=== EXERCISE ===
Reproduce every line of the material below, but drop the pictures.

=== DATA LINES ===
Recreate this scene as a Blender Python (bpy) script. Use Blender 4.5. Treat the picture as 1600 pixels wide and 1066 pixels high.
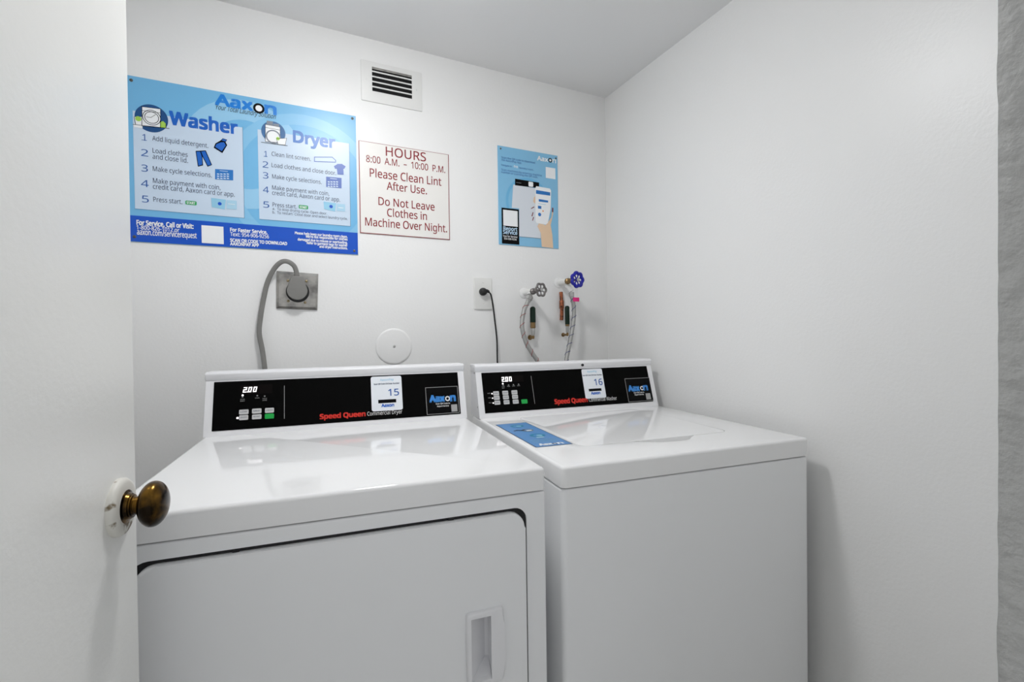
import bpy, bmesh, math, random
from mathutils import Vector, Matrix, noise

S = bpy.context.scene
for o in list(bpy.data.objects):
    bpy.data.objects.remove(o)
COL = S.collection
PI = math.pi
EYE = 1.175                                   # eye height of the photographer

# ------------------------------------------------------------------ camera
cam_d = bpy.data.cameras.new('camera')
cam_d.sensor_width = 36.0
cam_d.lens = 745.25 * 36.0 / 1600.0
cam_d.clip_start = 0.02
cam = bpy.data.objects.new('camera', cam_d)
COL.objects.link(cam)
YAW, PITCH, ROLL = 0.4534, -0.0132, -0.0137
_f = Vector((math.sin(YAW) * math.cos(PITCH), math.cos(YAW) * math.cos(PITCH), math.sin(PITCH)))
_r = Vector((math.cos(YAW), -math.sin(YAW), 0))
_u = _r.cross(_f)
_r2 = math.cos(ROLL) * _r + math.sin(ROLL) * _u
_u2 = -math.sin(ROLL) * _r + math.cos(ROLL) * _u
m = Matrix((_r2, _u2, -_f)).transposed().to_4x4()
m.translation = Vector((0, -1.6718, EYE))
cam.matrix_world = m
S.camera = cam

# ------------------------------------------------------------------ light and exposure
S.view_settings.view_transform = 'Standard'
S.view_settings.look = 'None'
S.view_settings.gamma = 1.0
S.view_settings.use_curve_mapping = False
S.view_settings.exposure = 0.0
LAMP = 86.0                                   # brightness of the ceiling globe
HALL = 0.66                                   # level of the even fill light from the corridor outside the door
w = bpy.data.worlds.new('corridor_light')
S.world = w
w.use_nodes = True
w.node_tree.nodes['Background'].inputs[0].default_value = (0.95, 0.97, 1.0, 1)
w.node_tree.nodes['Background'].inputs[1].default_value = HALL

# ------------------------------------------------------------------ materials
MATS = {}
def srgb(h):
    def c(v):
        v /= 255.0
        return v / 12.92 if v <= 0.04045 else ((v + 0.055) / 1.055) ** 2.4
    return (c(h[0]), c(h[1]), c(h[2]), 1)
def mat(name, rgb, rough=0.5, metal=0.0, spec=0.5, bump=None, mottle=None, emit=None, coat=0.0):
    """rgb is an sRGB triple; bump=(scale, strength, distance); mottle=(scale, rgb2, lo, hi)"""
    M = bpy.data.materials.new(name)
    M.use_nodes = True
    nt = M.node_tree
    b = nt.nodes['Principled BSDF']
    b.inputs['Base Color'].default_value = srgb(rgb)
    b.inputs['Roughness'].default_value = rough
    b.inputs['Metallic'].default_value = metal
    b.inputs['Specular IOR Level'].default_value = spec
    b.inputs['Coat Weight'].default_value = coat
    b.inputs['Coat Roughness'].default_value = 0.05
    tc = None
    if bump or mottle:
        tc = nt.nodes.new('ShaderNodeTexCoord')
    if bump:
        n = nt.nodes.new('ShaderNodeTexNoise')
        n.inputs['Scale'].default_value = bump[0]
        n.inputs['Detail'].default_value = 4
        nt.links.new(tc.outputs['Object'], n.inputs['Vector'])
        bp = nt.nodes.new('ShaderNodeBump')
        bp.inputs['Strength'].default_value = bump[1]
        bp.inputs['Distance'].default_value = bump[2]
        nt.links.new(n.outputs['Fac'], bp.inputs['Height'])
        nt.links.new(bp.outputs['Normal'], b.inputs['Normal'])
    if mottle:
        n = nt.nodes.new('ShaderNodeTexNoise')
        n.inputs['Scale'].default_value = mottle[0]
        n.inputs['Detail'].default_value = 6
        nt.links.new(tc.outputs['Object'], n.inputs['Vector'])
        r = nt.nodes.new('ShaderNodeValToRGB')
        r.color_ramp.elements[0].position = mottle[2]
        r.color_ramp.elements[1].position = mottle[3]
        r.color_ramp.elements[0].color = srgb(rgb)
        r.color_ramp.elements[1].color = srgb(mottle[1])
        nt.links.new(n.outputs['Fac'], r.inputs['Fac'])
        nt.links.new(r.outputs['Color'], b.inputs['Base Color'])
    if emit:
        b.inputs['Emission Color'].default_value = srgb(emit[0])
        b.inputs['Emission Strength'].default_value = emit[1]
    MATS[name] = M
    return M

WALL = (245, 245, 244)
mat('wall_paint', WALL, 0.36, bump=(130, 0.12, 0.004))
mat('ceiling_paint', (240, 240, 240), 0.6, bump=(90, 0.1, 0.003))
mat('jamb_plaster_shaded', (178, 178, 176), 0.6, bump=(70, 0.8, 0.006))  # plaster grey lowered to hold the shade of the reveal
mat('floor_tile', (222, 220, 216), 0.5, mottle=(14, (212, 209, 204), 0.4, 0.65))
mat('door_paint', (245, 245, 242), 0.34, bump=(110, 0.1, 0.004))
mat('white_enamel', (246, 247, 248), 0.22, coat=0.0)
mat('white_enamel_top', (247, 247, 247), 0.07)
mat('white_plastic', (240, 240, 242), 0.32)
mat('gap_shade_and_bumper', (22, 22, 24), 0.6)  # near black puts the shade of the gaps into colour; bumpers share it
mat('panel_black', (3, 3, 3), 0.4, spec=0.06)
mat('antique_brass', (30, 22, 12), 0.22, metal=0.9, mottle=(45, (136, 100, 38), 0.42, 0.74))  # mottled brass, darkened to stand in for dark corridor reflections
mat('worn_paint', (226, 224, 216), 0.45, mottle=(70, (120, 104, 76), 0.58, 0.68))
mat('steel_plate', (184, 181, 176), 0.34, metal=0.85, mottle=(30, (130, 128, 125), 0.4, 0.7))
mat('screw_dark', (96, 94, 90), 0.4, metal=0.6)
mat('screw_bronze', (150, 136, 106), 0.4, metal=0.6)
mat('zinc', (190, 190, 188), 0.35, metal=0.8)
mat('braided_steel', (168, 168, 166), 0.42, metal=0.55, bump=(900, 0.6, 0.001))
mat('wheel_grey', (118, 114, 112), 0.4, metal=0.6)
mat('wheel_blue', (18, 22, 158), 0.3)
mat('brass', (142, 116, 78), 0.35, metal=0.7)
mat('copper', (170, 98, 64), 0.45, metal=0.35, mottle=(110, (66, 38, 28), 0.45, 0.62))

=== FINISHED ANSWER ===
Recreate this scene as a Blender Python (bpy) script. Use Blender 4.5. Treat the picture as 1600 pixels wide and 1066 pixels high.
import bpy, bmesh, math, random
from mathutils import Vector, Matrix, noise

S = bpy.context.scene
for o in list(bpy.data.objects):
    bpy.data.objects.remove(o)
COL = S.collection
PI = math.pi
EYE = 1.175                                   # eye height of the photographer

# ------------------------------------------------------------------ camera
cam_d = bpy.data.cameras.new('camera')
cam_d.sensor_width = 36.0
cam_d.lens = 745.25 * 36.0 / 1600.0
cam_d.clip_start = 0.02
cam = bpy.data.objects.new('camera', cam_d)
COL.objects.link(cam)
YAW, PITCH, ROLL = 0.4534, -0.0132, -0.0137
_f = Vector((math.sin(YAW) * math.cos(PITCH), math.cos(YAW) * math.cos(PITCH), math.sin(PITCH)))
_r = Vector((math.cos(YAW), -math.sin(YAW), 0))
_u = _r.cross(_f)
_r2 = math.cos(ROLL) * _r + math.sin(ROLL) * _u
_u2 = -math.sin(ROLL) * _r + math.cos(ROLL) * _u
m = Matrix((_r2, _u2, -_f)).transposed().to_4x4()
m.translation = Vector((0, -1.6718, EYE))
cam.matrix_world = m
S.camera = cam

# ------------------------------------------------------------------ light and exposure
S.view_settings.view_transform = 'Standard'
S.view_settings.look = 'None'
S.view_settings.gamma = 1.0
S.view_settings.use_curve_mapping = False
S.view_settings.exposure = 0.0
LAMP = 86.0                                   # brightness of the ceiling globe
HALL = 0.66                                   # level of the even fill light from the corridor outside the door
w = bpy.data.worlds.new('corridor_light')
S.world = w
w.use_nodes = True
w.node_tree.nodes['Background'].inputs[0].default_value = (0.95, 0.97, 1.0, 1)
w.node_tree.nodes['Background'].inputs[1].default_value = HALL

# ------------------------------------------------------------------ materials
MATS = {}
def srgb(h):
    def c(v):
        v /= 255.0
        return v / 12.92 if v <= 0.04045 else ((v + 0.055) / 1.055) ** 2.4
    return (c(h[0]), c(h[1]), c(h[2]), 1)
def mat(name, rgb, rough=0.5, metal=0.0, spec=0.5, bump=None, mottle=None, emit=None, coat=0.0):
    """rgb is an sRGB triple; bump=(scale, strength, distance); mottle=(scale, rgb2, lo, hi)"""
    M = bpy.data.materials.new(name)
    M.use_nodes = True
    nt = M.node_tree
    b = nt.nodes['Principled BSDF']
    b.inputs['Base Color'].default_value = srgb(rgb)
    b.inputs['Roughness'].default_value = rough
    b.inputs['Metallic'].default_value = metal
    b.inputs['Specular IOR Level'].default_value = spec
    b.inputs['Coat Weight'].default_value = coat
    b.inputs['Coat Roughness'].default_value = 0.05
    tc = None
    if bump or mottle:
        tc = nt.nodes.new('ShaderNodeTexCoord')
    if bump:
        n = nt.nodes.new('ShaderNodeTexNoise')
        n.inputs['Scale'].default_value = bump[0]
        n.inputs['Detail'].default_value = 4
        nt.links.new(tc.outputs['Object'], n.inputs['Vector'])
        bp = nt.nodes.new('ShaderNodeBump')
        bp.inputs['Strength'].default_value = bump[1]
        bp.inputs['Distance'].default_value = bump[2]
        nt.links.new(n.outputs['Fac'], bp.inputs['Height'])
        nt.links.new(bp.outputs['Normal'], b.inputs['Normal'])
    if mottle:
        n = nt.nodes.new('ShaderNodeTexNoise')
        n.inputs['Scale'].default_value = mottle[0]
        n.inputs['Detail'].default_value = 6
        nt.links.new(tc.outputs['Object'], n.inputs['Vector'])
        r = nt.nodes.new('ShaderNodeValToRGB')
        r.color_ramp.elements[0].position = mottle[2]
        r.color_ramp.elements[1].position = mottle[3]
        r.color_ramp.elements[0].color = srgb(rgb)
        r.color_ramp.elements[1].color = srgb(mottle[1])
        nt.links.new(n.outputs['Fac'], r.inputs['Fac'])
        nt.links.new(r.outputs['Color'], b.inputs['Base Color'])
    if emit:
        b.inputs['Emission Color'].default_value = srgb(emit[0])
        b.inputs['Emission Strength'].default_value = emit[1]
    MATS[name] = M
    return M

WALL = (245, 245, 244)
mat('wall_paint', WALL, 0.36, bump=(130, 0.12, 0.004))
mat('ceiling_paint', (240, 240, 240), 0.6, bump=(90, 0.1, 0.003))
mat('jamb_plaster_shaded', (178, 178, 176), 0.6, bump=(70, 0.8, 0.006))  # plaster grey lowered to hold the shade of the reveal
mat('floor_tile', (222, 220, 216), 0.5, mottle=(14, (212, 209, 204), 0.4, 0.65))
mat('door_paint', (245, 245, 242), 0.34, bump=(110, 0.1, 0.004))
mat('white_enamel', (246, 247, 248), 0.22, coat=0.0)
mat('white_enamel_top', (247, 247, 247), 0.07)
mat('white_plastic', (240, 240, 242), 0.32)
mat('gap_shade_and_bumper', (22, 22, 24), 0.6)  # near black puts the shade of the gaps into colour; bumpers share it
mat('panel_black', (3, 3, 3), 0.4, spec=0.06)
mat('antique_brass', (30, 22, 12), 0.22, metal=0.9, mottle=(45, (136, 100, 38), 0.42, 0.74))  # mottled brass, darkened to stand in for dark corridor reflections
mat('worn_paint', (226, 224, 216), 0.45, mottle=(70, (120, 104, 76), 0.58, 0.68))
mat('steel_plate', (184, 181, 176), 0.34, metal=0.85, mottle=(30, (130, 128, 125), 0.4, 0.7))
mat('screw_dark', (96, 94, 90), 0.4, metal=0.6)
mat('screw_bronze', (150, 136, 106), 0.4, metal=0.6)
mat('zinc', (190, 190, 188), 0.35, metal=0.8)
mat('braided_steel', (168, 168, 166), 0.42, metal=0.55, bump=(900, 0.6, 0.001))
mat('wheel_grey', (118, 114, 112), 0.4, metal=0.6)
mat('wheel_blue', (18, 22, 158), 0.3)
mat('brass', (142, 116, 78), 0.35, metal=0.7)
mat('copper', (170, 98, 64), 0.45, metal=0.35, mottle=(110, (66, 38, 28), 0.45, 0.62))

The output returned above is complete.